I never knew what to make of the figures in the Birds’ Head Haggadah until I read Marc Michael Epstein’s recently published The Medieval Haggadah: Art, Narrative, and Religious Imagination. First of all, and perhaps most obviously, the birds are all Jews. Insofar as they appear in the Haggadah, Egyptians and angels are presented as faceless humanoids. I don’t think any of this has anything to do with the 2nd commandment’s putative prohibition against figurative representation. The plethora of ancient and medieval art with fully realized human figures should be proof that pre-modern Jews were nowhere near or not always as anxious of representation as modern Jewish philosophers writing in the wake of Lessing and Kant. Epstein’s sense is that this Haggadah, dating back to Mainz, Germany in the 13th century and rooted in Christian-Jewish polemics, was a product of a pietistic society.

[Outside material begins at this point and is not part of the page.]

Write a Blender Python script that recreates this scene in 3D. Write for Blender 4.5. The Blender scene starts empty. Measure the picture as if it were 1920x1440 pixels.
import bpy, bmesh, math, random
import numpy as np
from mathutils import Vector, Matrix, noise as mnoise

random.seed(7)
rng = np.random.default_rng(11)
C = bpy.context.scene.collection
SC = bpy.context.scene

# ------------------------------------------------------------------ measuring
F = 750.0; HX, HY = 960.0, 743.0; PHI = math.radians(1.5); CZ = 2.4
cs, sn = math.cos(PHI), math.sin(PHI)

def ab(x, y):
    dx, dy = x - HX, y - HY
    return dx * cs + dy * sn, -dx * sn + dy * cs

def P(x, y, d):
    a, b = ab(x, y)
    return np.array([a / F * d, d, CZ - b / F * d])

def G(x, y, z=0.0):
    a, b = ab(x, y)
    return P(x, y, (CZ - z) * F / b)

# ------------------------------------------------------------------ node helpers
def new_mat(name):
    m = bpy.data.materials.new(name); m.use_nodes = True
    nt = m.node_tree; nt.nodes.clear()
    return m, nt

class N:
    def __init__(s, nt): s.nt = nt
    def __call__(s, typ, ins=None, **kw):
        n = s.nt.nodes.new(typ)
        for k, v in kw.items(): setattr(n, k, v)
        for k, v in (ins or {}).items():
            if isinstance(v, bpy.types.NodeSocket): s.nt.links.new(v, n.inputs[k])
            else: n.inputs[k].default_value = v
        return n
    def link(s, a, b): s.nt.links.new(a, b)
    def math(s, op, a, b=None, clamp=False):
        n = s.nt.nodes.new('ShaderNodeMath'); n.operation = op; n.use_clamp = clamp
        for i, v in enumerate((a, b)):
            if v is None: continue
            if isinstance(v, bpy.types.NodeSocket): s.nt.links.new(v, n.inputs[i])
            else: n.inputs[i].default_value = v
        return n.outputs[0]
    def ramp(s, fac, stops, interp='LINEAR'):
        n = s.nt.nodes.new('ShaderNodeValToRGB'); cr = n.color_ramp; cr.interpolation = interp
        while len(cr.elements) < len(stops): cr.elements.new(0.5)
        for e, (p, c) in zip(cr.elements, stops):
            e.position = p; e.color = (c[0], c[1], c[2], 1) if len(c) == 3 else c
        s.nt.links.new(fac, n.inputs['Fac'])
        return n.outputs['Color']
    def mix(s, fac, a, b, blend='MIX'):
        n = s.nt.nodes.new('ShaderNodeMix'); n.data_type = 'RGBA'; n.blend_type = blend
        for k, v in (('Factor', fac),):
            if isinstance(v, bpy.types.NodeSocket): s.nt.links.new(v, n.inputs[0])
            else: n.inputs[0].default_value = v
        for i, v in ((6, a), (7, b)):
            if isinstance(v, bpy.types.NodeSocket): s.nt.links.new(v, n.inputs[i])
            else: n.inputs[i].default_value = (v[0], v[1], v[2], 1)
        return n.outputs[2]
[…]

Epstein identifies 3 clusters of images: [1] historical, relating to the parting of brothers, Jacob and Esau, slavery in Egypt, [2] polemical-apologetic, relating to the abiding spiritual efficacy of the Passover sacrifice, in time and through time, as well as relating to the manna, it looks like eucharist, and the preparation of matzah, [3] eschatological vision.
So what’s with these birds, these Jewbirds, with their blond hair and beards, and the infamous Jew-hat worn only by high-status birds? Epstein is pretty sure that they are griffin-like figures, combining bird and lion-like features showing swiftness and boldness, emphasizing “the connection of Jews with the divine,” numinous and mysterious beings (p.57, 55). Egyptians and angels are one-dimensional beings, according to Epstein. “Their visible apparent manifestation is their only reality there is nothing beyond it. The Jews in the manuscript, however, are represented with countenances that reflect not their visible apparent reality, but their (cherubic) inner nature” (61).